I am not saying that the Church shouldn’t have doctrines and guidelines. I am saying that those doctrines and guidelines must not prevent us from being Followers, disciples of Jesus and His Gospel. I became and remain an Episcopalian for many reasons. One of them is that, however messily, the Episcopal Church strives to “walk the walk” of following Jesus over believing in Jesus as defined by church doctrine. Knowledge is not redemptive. We are not “saved” by believing the “right thing”; we are confirmed as an Heir of the God of Love by imitating Jesus’ radical inclusiveness and compassion for all persons. Dennis and I worship here at St. Benedict’s because it strives to Follow – a symbol of which is our welcoming of all to full sharing at God’s table ..... our little rebellion against “church regulations” for the sake of living God’s policy of No Outcasts.

Robin Meyers says, “..one of the great divides in the church could be healed if we got one thing straight: the truth of which Jesus speaks is wisdom incarnate, not intellectual assent to cogent arguments made on behalf of God. Indeed, a quick glance around this broken world makes it painfully obvious that we don’t need more arguments on behalf of God; we need more people who live as if they are in covenant with Unconditional Love, which is our best definition of God.”

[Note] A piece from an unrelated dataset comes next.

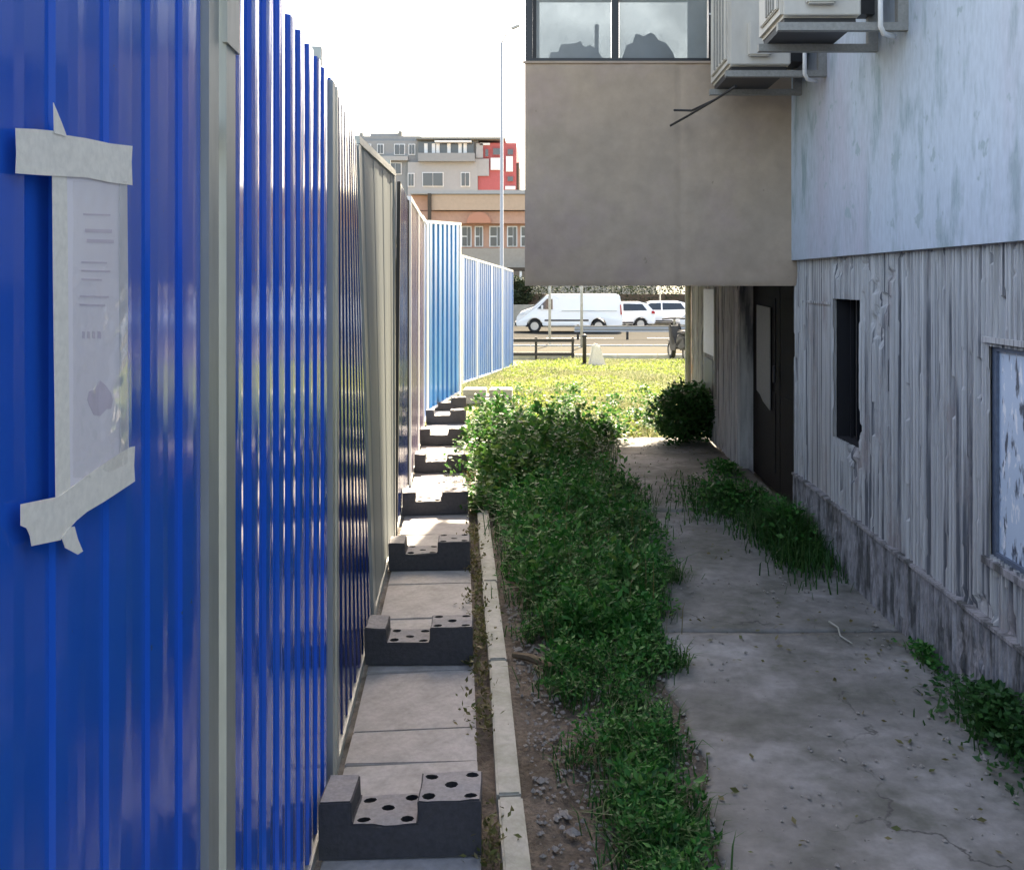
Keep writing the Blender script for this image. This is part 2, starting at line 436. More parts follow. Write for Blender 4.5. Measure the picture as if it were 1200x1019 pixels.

The holy bread and wine we share, for which we pray in the Collect today, is a sign of that Covenant of Trust and Love we have made with God and with each other. The Eucharist is the food of Followers like us; and “following”, as Meyers says better than I can, is “not about knowing new things or subscribing to certain theological statements or positions, but about the never-ending process of dying to an old self and being reborn into a new one. The evidence for this rebirth was not a clever argument or allegiance to a certain rabbinical school. It was made obvious by a new way of being in the world. Good Friday and Easter are therefore not isolated events. They are the twin polarities of wisdom – as we constantly die to the bondage of blindness and are reborn to the light.”

Like the man blind from birth, we have been flooded with light by God’s love incarnate in us. Now we “see”. The Invitation is to live our Truth confidently and without Fear.